## START MATERIAL PROVIDED
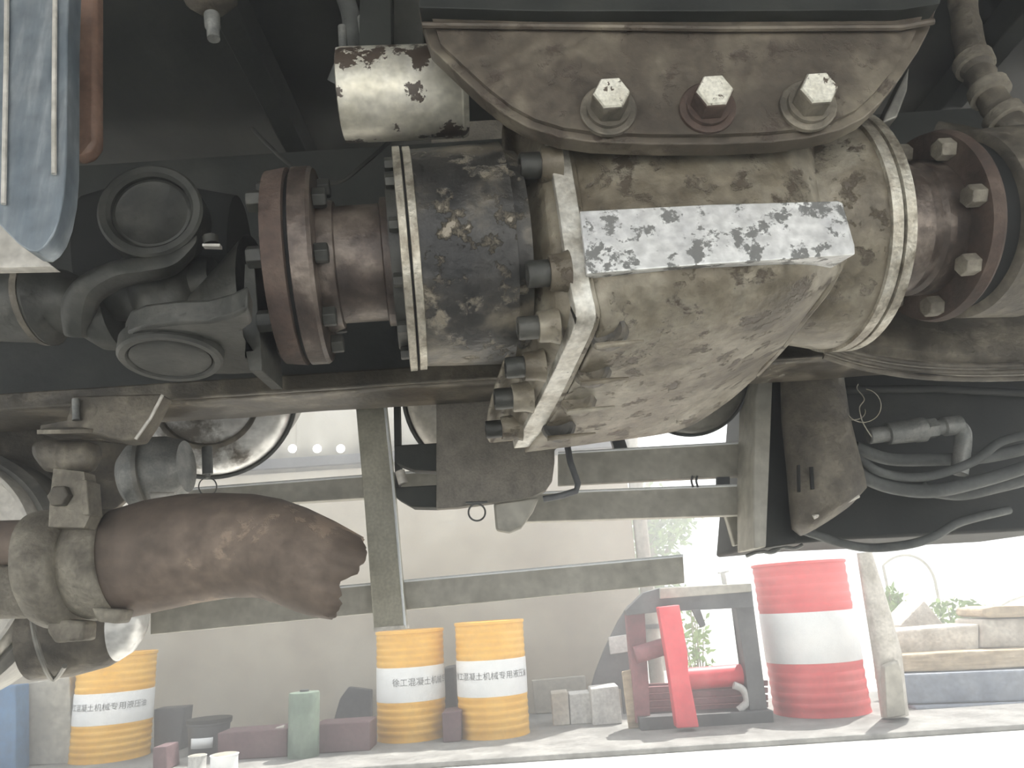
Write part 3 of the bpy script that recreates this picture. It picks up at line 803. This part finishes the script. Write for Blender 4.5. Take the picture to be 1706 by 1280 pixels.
mid = [(rr[-1][j] + last[j]) / 2 + (a_ * math.cos(2 * PI * j / seg)) * 0.03 for j in range(seg)]
rr += [mid, last]
rings(bm, rr, False, False)
obj('pipe', bm, 'rustpipe', t, solid=0.005)
obj('rust_scab', tube(smoothpath([W(592, 898, 1.50), W(600, 910, 1.49), W(604, 918, 1.49)]), [0.008] * 6 + [0.009] * 6 + [0.004], 8), 'rust', t)
obj('torn_flap', pxprism([(537, 990), (551, 985), (554, 1002), (548, 1030), (538, 1026)], 1.47, 0.012), 'rustpipe', t, bevel=0.002)
obj('torn_curl', tube(smoothpath([W(555, 965, 1.44), W(547, 978, 1.44), W(551, 992, 1.45)]), 0.006, 8), 'rust', t)
t = thing('pipe_clamp', 'thick dusty clamp around the exhaust pipe joint at left', 'clamp', W(130, 1040, 1.56))
obj('clamp_band', ringloft([((66, 868), (72, 1035), 1.56), ((76, 850), (80, 1046), 1.56), ((100, 846), (104, 1052), 1.56), ((124, 850), (128, 1050), 1.56), ((132, 858), (136, 1040), 1.56)], 48, amp=0.006), 'clamp', t, ang=60)
obj('clamp_sleeve', ringloft([((132, 866), (140, 1028), 1.57), ((150, 856), (158, 1034), 1.57), ((172, 850), (184, 1032), 1.57), ((192, 850), (206, 1030), 1.57), ((196, 854), (210, 1026), 1.57)], 48, amp=0.004), 'clamp', t, ang=60)
obj('clamp_tab', pxprism([(80, 1030), (140, 1036), (138, 1068), (90, 1072), (78, 1054)], 1.5, 0.05), 'clamp', t, bevel=0.006)
obj('clamp_lug', pxprism([(150, 1012), (205, 1016), (195, 1040), (160, 1036)], 1.48, 0.05), 'clamp', t, bevel=0.006)
t = thing('inlet_pipe', 'two tone grey pipe entering the clamp from the left edge', 'pipe', W(0, 950, 1.6))
obj('upper_pipe', ringloft([((-90, 870), (-90, 945), 1.6), ((70, 866), (70, 940), 1.6)], 32), 'rustpipe', t)
obj('lower_pipe', ringloft([((-90, 938), (-90, 1034), 1.63), ((70, 936), (74, 1030), 1.63)], 32), 'clamp', t)
# pale wheel at left edge
cw = W(-158, 955, 1.85)
t = thing('wheel', 'pale steel wheel rim cut off by the left edge', 'wheel', cw)
Rw = 212 / FPX * (cw - CAM).dot(f0)
obj('rim', lathe(cw, Vector((0.12, -1, 0)), [(-0.15, Rw * 0.98), (0.0, Rw * 0.98), (0.012, Rw * 0.96), (0.012, Rw * 0.93), (-0.02, Rw * 0.90), (-0.03, Rw * 0.6), (0.0, Rw * 0.4), (0.0, 0.02)], 72), 'pale', t, ang=40)
obj('tyre', lathe(cw - Vector((0, -0.06, 0)), Vector((0.12, -1, 0)), [(-0.15, Rw * 0.95), (-0.14, Rw * 1.06), (-0.0, Rw * 1.06), (0.02, Rw * 1.0), (0.02, Rw * 0.96)], 72), 'tank', t)
# lower tank
t = thing('lower_tank', 'dark dusty cylinder with a bright end below the pipe clamp', 'tank', W(140, 1100, 1.9))
obj('tank_body', ringloft([((60, 985), (56, 1134), 1.95), ((120, 980), (120, 1128), 1.95), ((180, 980), (178, 1112), 1.95), ((205, 985), (200, 1100), 1.95)], 40, 0.8), 'grease', t)
obj('bright_end', ringloft([((200, 985), (196, 1102), 1.945), ((222, 988), (218, 1088), 1.945), ((240, 1000), (234, 1066), 1.945), ((244, 1010), (241, 1040), 1.945)], 40, 0.8), 'chrome', t)
obj('strap', tube(smoothpath([W(50, 1000, 1.82), W(58, 1060, 1.80), W(74, 1110, 1.83), W(90, 1132, 1.88), W(108, 1110, 1.83)]), 0.006, 8), 'tank', t)

# ------------------------------------------------------------------ hanging plate and side guard
t = thing('hanging_plate', 'speckled grey hanging plate with rounded lower corner in the centre', 'plate', W(820, 840, 1.72))
HP = [(718, 200), (727, 700), (727, 848), (760, 846), (800, 840), (850, 834), (885, 828), (908, 818), (920, 800), (924, 770), (914, 200)]
obj('plate', pxprism(HP, 1.80, 0.03), 'strap', t, bevel=0.006)
obj('lower_tab', pxprism([(822, 838), (898, 828), (888, 852), (868, 880), (848, 888), (826, 884)], 1.83, 0.03), 'guard', t, bevel=0.006)
lp = [W(794.5 + 14 * math.cos(q), 854 + 14 * math.sin(q), 1.79) for q in [i * 2 * PI / 32 for i in range(33)]]
obj('ring', tube(lp, 0.0022, 8), 'rubber', t, label='small black wire ring')
obj('ring_pin', tube([W(776, 838, 1.79), W(812, 837, 1.79)], 0.003, 8), 'rubber', t)
t = thing('bent_rod', 'bent dark rod right of the hanging plate', 'rod', W(950, 780, 1.8))
obj('rod', tube([W(944, 735, 1.82), W(950, 770, 1.8), W(963, 806, 1.8), W(960, 818, 1.8), W(936, 826, 1.8), W(905, 832, 1.8)], 0.008, 10), 'darksteel', t)
t = thing('hanging_post', 'grey rectangular steel post hanging down in front of the side rails', 'post', W(640, 1045, 2.0))
obj('post', pxprism([(552, 225), (602, 225), (636, 628), (655, 810), (675, 1047), (623, 1051), (606, 830), (588, 628)], 2.0, 0.05), 'post', t, bevel=0.004)
obj('post_foot', pxprism([(622, 1046), (675, 1042), (676, 1048), (623, 1053)], 1.995, 0.06), 'pale', t, smooth=False)
obj('bright_edge', tube([W(636, 628, 1.999), W(655, 810, 1.999), W(675, 1047, 1.999)], 0.0035, 6), 'white', t)
t = thing('thin_rail_post', 'thin dark vertical bar left of the hanging plate', 'bar', W(660, 800, 1.95))
obj('bar', pxprism([(636, 205), (646, 205), (664, 628), (668, 800), (664, 812), (658, 812), (655, 628)], 1.93, 0.03), 'dark', t, smooth=False)
t = thing('tank_bracket', 'pair of short dark arms reaching from the thin bar to the hanging plate', 'bracket', W(690, 800, 1.85))
obj('arm', pxprism([(656, 742), (730, 738), (730, 785), (690, 783), (660, 772)], 1.85, 0.06), 'dark', t, smooth=False, bevel=0.003)
obj('arm', pxprism([(658, 812), (730, 808), (728, 846), (686, 845), (660, 830)], 1.85, 0.06), 'dark', t, smooth=False, bevel=0.003)
obj('pin', tube([W(666, 785, 1.85), W(672, 806, 1.85)], 0.012, 10), 'pale', t)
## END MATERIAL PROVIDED
## WORK REQUIRED
Leave out the pictures and copy the rest of the material above exactly.

## THE SOLUTION
Write part 3 of the bpy script that recreates this picture. It picks up at line 803. This part finishes the script. Write for Blender 4.5. Take the picture to be 1706 by 1280 pixels.
mid = [(rr[-1][j] + last[j]) / 2 + (a_ * math.cos(2 * PI * j / seg)) * 0.03 for j in range(seg)]
rr += [mid, last]
rings(bm, rr, False, False)
obj('pipe', bm, 'rustpipe', t, solid=0.005)
obj('rust_scab', tube(smoothpath([W(592, 898, 1.50), W(600, 910, 1.49), W(604, 918, 1.49)]), [0.008] * 6 + [0.009] * 6 + [0.004], 8), 'rust', t)
obj('torn_flap', pxprism([(537, 990), (551, 985), (554, 1002), (548, 1030), (538, 1026)], 1.47, 0.012), 'rustpipe', t, bevel=0.002)
obj('torn_curl', tube(smoothpath([W(555, 965, 1.44), W(547, 978, 1.44), W(551, 992, 1.45)]), 0.006, 8), 'rust', t)
t = thing('pipe_clamp', 'thick dusty clamp around the exhaust pipe joint at left', 'clamp', W(130, 1040, 1.56))
obj('clamp_band', ringloft([((66, 868), (72, 1035), 1.56), ((76, 850), (80, 1046), 1.56), ((100, 846), (104, 1052), 1.56), ((124, 850), (128, 1050), 1.56), ((132, 858), (136, 1040), 1.56)], 48, amp=0.006), 'clamp', t, ang=60)
obj('clamp_sleeve', ringloft([((132, 866), (140, 1028), 1.57), ((150, 856), (158, 1034), 1.57), ((172, 850), (184, 1032), 1.57), ((192, 850), (206, 1030), 1.57), ((196, 854), (210, 1026), 1.57)], 48, amp=0.004), 'clamp', t, ang=60)
obj('clamp_tab', pxprism([(80, 1030), (140, 1036), (138, 1068), (90, 1072), (78, 1054)], 1.5, 0.05), 'clamp', t, bevel=0.006)
obj('clamp_lug', pxprism([(150, 1012), (205, 1016), (195, 1040), (160, 1036)], 1.48, 0.05), 'clamp', t, bevel=0.006)
t = thing('inlet_pipe', 'two tone grey pipe entering the clamp from the left edge', 'pipe', W(0, 950, 1.6))
obj('upper_pipe', ringloft([((-90, 870), (-90, 945), 1.6), ((70, 866), (70, 940), 1.6)], 32), 'rustpipe', t)
obj('lower_pipe', ringloft([((-90, 938), (-90, 1034), 1.63), ((70, 936), (74, 1030), 1.63)], 32), 'clamp', t)
# pale wheel at left edge
cw = W(-158, 955, 1.85)
t = thing('wheel', 'pale steel wheel rim cut off by the left edge', 'wheel', cw)
Rw = 212 / FPX * (cw - CAM).dot(f0)
obj('rim', lathe(cw, Vector((0.12, -1, 0)), [(-0.15, Rw * 0.98), (0.0, Rw * 0.98), (0.012, Rw * 0.96), (0.012, Rw * 0.93), (-0.02, Rw * 0.90), (-0.03, Rw * 0.6), (0.0, Rw * 0.4), (0.0, 0.02)], 72), 'pale', t, ang=40)
obj('tyre', lathe(cw - Vector((0, -0.06, 0)), Vector((0.12, -1, 0)), [(-0.15, Rw * 0.95), (-0.14, Rw * 1.06), (-0.0, Rw * 1.06), (0.02, Rw * 1.0), (0.02, Rw * 0.96)], 72), 'tank', t)
# lower tank
t = thing('lower_tank', 'dark dusty cylinder with a bright end below the pipe clamp', 'tank', W(140, 1100, 1.9))
obj('tank_body', ringloft([((60, 985), (56, 1134), 1.95), ((120, 980), (120, 1128), 1.95), ((180, 980), (178, 1112), 1.95), ((205, 985), (200, 1100), 1.95)], 40, 0.8), 'grease', t)
obj('bright_end', ringloft([((200, 985), (196, 1102), 1.945), ((222, 988), (218, 1088), 1.945), ((240, 1000), (234, 1066), 1.945), ((244, 1010), (241, 1040), 1.945)], 40, 0.8), 'chrome', t)
obj('strap', tube(smoothpath([W(50, 1000, 1.82), W(58, 1060, 1.80), W(74, 1110, 1.83), W(90, 1132, 1.88), W(108, 1110, 1.83)]), 0.006, 8), 'tank', t)

# ------------------------------------------------------------------ hanging plate and side guard
t = thing('hanging_plate', 'speckled grey hanging plate with rounded lower corner in the centre', 'plate', W(820, 840, 1.72))
HP = [(718, 200), (727, 700), (727, 848), (760, 846), (800, 840), (850, 834), (885, 828), (908, 818), (920, 800), (924, 770), (914, 200)]
obj('plate', pxprism(HP, 1.80, 0.03), 'strap', t, bevel=0.006)
obj('lower_tab', pxprism([(822, 838), (898, 828), (888, 852), (868, 880), (848, 888), (826, 884)], 1.83, 0.03), 'guard', t, bevel=0.006)
lp = [W(794.5 + 14 * math.cos(q), 854 + 14 * math.sin(q), 1.79) for q in [i * 2 * PI / 32 for i in range(33)]]
obj('ring', tube(lp, 0.0022, 8), 'rubber', t, label='small black wire ring')
obj('ring_pin', tube([W(776, 838, 1.79), W(812, 837, 1.79)], 0.003, 8), 'rubber', t)
t = thing('bent_rod', 'bent dark rod right of the hanging plate', 'rod', W(950, 780, 1.8))
obj('rod', tube([W(944, 735, 1.82), W(950, 770, 1.8), W(963, 806, 1.8), W(960, 818, 1.8), W(936, 826, 1.8), W(905, 832, 1.8)], 0.008, 10), 'darksteel', t)
t = thing('hanging_post', 'grey rectangular steel post hanging down in front of the side rails', 'post', W(640, 1045, 2.0))
obj('post', pxprism([(552, 225), (602, 225), (636, 628), (655, 810), (675, 1047), (623, 1051), (606, 830), (588, 628)], 2.0, 0.05), 'post', t, bevel=0.004)
obj('post_foot', pxprism([(622, 1046), (675, 1042), (676, 1048), (623, 1053)], 1.995, 0.06), 'pale', t, smooth=False)
obj('bright_edge', tube([W(636, 628, 1.999), W(655, 810, 1.999), W(675, 1047, 1.999)], 0.0035, 6), 'white', t)
t = thing('thin_rail_post', 'thin dark vertical bar left of the hanging plate', 'bar', W(660, 800, 1.95))
obj('bar', pxprism([(636, 205), (646, 205), (664, 628), (668, 800), (664, 812), (658, 812), (655, 628)], 1.93, 0.03), 'dark', t, smooth=False)
t = thing('tank_bracket', 'pair of short dark arms reaching from the thin bar to the hanging plate', 'bracket', W(690, 800, 1.85))
obj('arm', pxprism([(656, 742), (730, 738), (730, 785), (690, 783), (660, 772)], 1.85, 0.06), 'dark', t, smooth=False, bevel=0.003)
obj('arm', pxprism([(658, 812), (730, 808), (728, 846), (686, 845), (660, 830)], 1.85, 0.06), 'dark', t, smooth=False, bevel=0.003)
obj('pin', tube([W(666, 785, 1.85), W(672, 806, 1.85)], 0.012, 10), 'pale', t)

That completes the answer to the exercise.